Sin título (Serie) [Untitled (Series)]

Sin título (Serie) [Untitled (Series)]  Serie

  • 1994
  • Collages (paper and card on paper) (18 works in Collection)
  • 24 x 16 cm each
  • Cat. D_S_7
  • Acquired in 1995
By:
Carlos Martín

Jesús Palomino’s series of drawings (1993) and of collages (1994) in the Banco de España Collection, both of which are untitled, are from an early period in his career, before he abandoned the production of introspective graphic works that heralded the architectural, projective aspects observable in his later work. They are an interesting case in the context of the career of an artist who has progressively turned his back on studio work and the self-absorption that it involves. As he explains, ‘those two aspects interested me right from the start […]: on the one hand studio work and on the other hand public art projects. I am not really sure why that was the case. You sometimes do not always know why your process as an artist is what it is. Even so, I have always remained highly interested in colour and in creating two-dimensional works just because they amuse me; they follow an erotic impulse, with erotic being taken in the broadest sense. […] I have sometimes resorted to some kind of iconographic references, but basically they were used as exercises for personal pleasure with colour and forms on a two-dimensional surface.There were amusing collages with hints of humour. Indeed, they worked in the commercial space of the gallery as pieces that could be collected. My interest then shifted in other directions and I just decided not to do that anymore. It was not a dramatic decision. It was something completely experiential and natural in my process’.

Palomino, who has been highly into social emergency art since the turn of the century, thus defines a nearly exclusively formal and entertaining endeavour in his initial work. However, given his subsequent shift towards the dilution of neo-plastic forms, this initial interest in geometry, particularly in the series of collages, embodies a pre-revolutionary scrutiny, à la Malevich, taking the generation of forms and testing combinations from the new territory that, over time, would come to underpin his more openly constructivist work. That transition from the intimate and the collective, from the house to the street, the studio to the public sphere, led Maria Lluïsa Borràs to describe Palomino’s art as ‘a utopia in a minor key’.

Carlos Martín

 
By:
Beatriz Herráez
Jesús Palomino
Seville 1969

Jesús Palomino studied at the Cuenca Fine Arts Faculty (1988-1993) and at the Columbus Fine Arts School (Ohio, United States, 1993), and completed his post-graduate studies at the august Rijksakademie van Beeldende Kunsten in Amsterdam (2001-2002).
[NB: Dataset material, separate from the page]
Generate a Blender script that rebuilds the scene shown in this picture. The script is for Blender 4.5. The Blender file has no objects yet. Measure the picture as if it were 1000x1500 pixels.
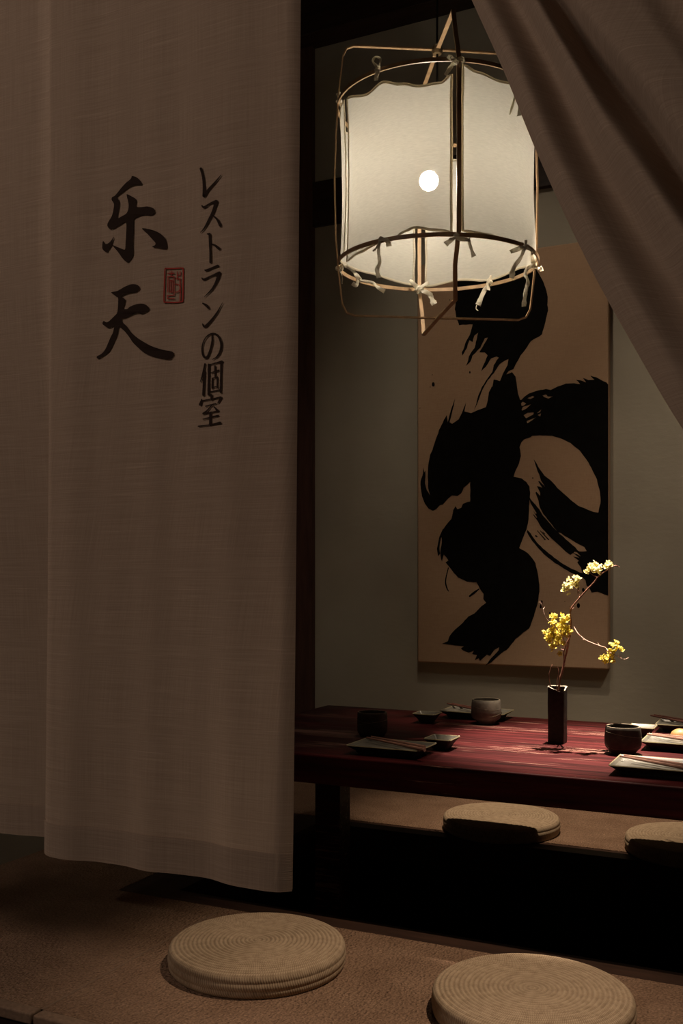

As the artist himself has pointed out, his projects are site-responsive, contextual art. Jesús Palomino has for some time now worked on projects linked to spaces, places, locations and human communities. Each of his installations and proposals is devised to provide an aesthetic response to issues such as human rights, ecology, cultural dialogue and democratic criticism. His projects are produced internationally in cooperation with different individuals and groups, and propose specific interventions and actions aimed at social transformation. His aesthetic research draws on such diverse registers as installations, sculpture, videos, sound, texts, photographic documentation, etc. In 2010 Ediciones Los Sentidos published his book Moving Around (Sobre nomadismo y nuevas prácticas de arte contemporáneo).

Jesus Palomino was awarded the Prize for Artistic Excellence by the Autonomous Government of Andalusia (2006) and the Prize of the Free State of Bavaria (2014). His work has been part of international events such as the Yekaterinburg Contemporary Art Biennial (Russia, 2016) and has been shown at international exhibitions at venues including Künstlerhaus Villa Concordia (Bamberg, Germany, 2014); the Contemporary Art Centre (Malaga, 2013); Solo Projects Arco, with the Helga de Alvear Gallery (Madrid, 2009); the Marcelino Botín Foundation (Santander, 2008); the Carré d’Art Musée d’art contemporain de Nîmes (Nimes, France, 2007); and the Chinati Foundation (Marfa, United States, 2006) among other leading venues and institutions.